The Microservices Scam Nobody Talks About
Why It Matters
Choosing a modular monolith over unnecessary microservices can dramatically cut latency, infrastructure spend, and coordination friction, directly boosting delivery speed and profitability.
Key Takeaways
- •Microservices add significant latency, cost, and coordination overhead.
- •Distributed monoliths retain tight coupling despite service boundaries.
- •Modular monoliths achieve similar DORA performance without network tax.
- •Service mesh and sidecars can consume up to 90% pod resources.

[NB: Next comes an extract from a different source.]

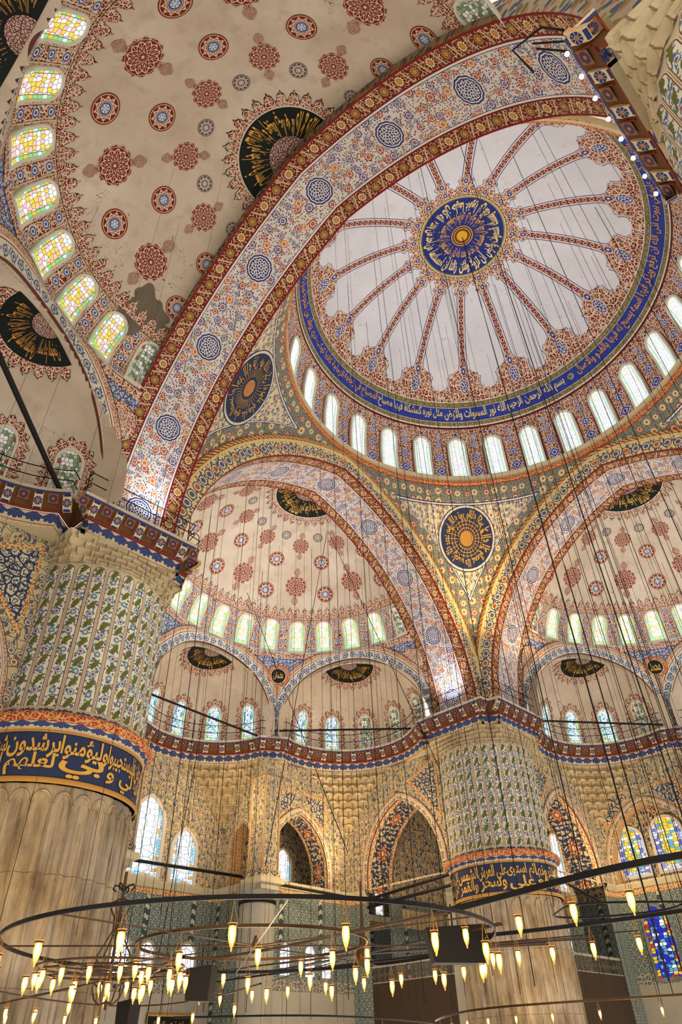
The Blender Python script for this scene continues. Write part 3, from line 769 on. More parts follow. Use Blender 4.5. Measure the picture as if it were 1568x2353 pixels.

- •Align team ownership with domain modules before splitting into services.
Summary
The video argues that the current hype around microservices often creates a "distributed monolith"—a system that is physically split but logically still tightly coupled, leading to slower performance, higher expenses, and increased operational complexity. It urges engineers and leaders to treat architecture as a financial decision, measuring latency, compute overhead, and organizational cost before adopting microservices. Key data points include network calls adding 1‑10 ms each, five‑service chains costing 50‑100 ms, and a 93% response‑time improvement when a team reverted to a monolith. The speaker cites DORA 2024 metrics showing elite modular monolith teams match microservice teams on deployment frequency and recovery speed, while microservice overhead can require 25% more compute and $50‑500 k annual observability spend. Concrete examples reinforce the argument: a three‑week debugging saga across eight services, a drop from 1.2 s to 89 ms after consolidating services, and a $80 k/month microservice bill slashed to $4 k with a monolith. Industry surveys reveal 42% of firms are consolidating services, and service‑mesh adoption fell from 18% to 8% between 2023 and 2025. The implication is clear: before fragmenting a codebase, teams should conduct a coupling audit, align ownership to business domains, and default to a modular monolith. Only when clear scaling or organizational constraints exist should a service be extracted, with cost calculators and ADRs documenting the trade‑offs.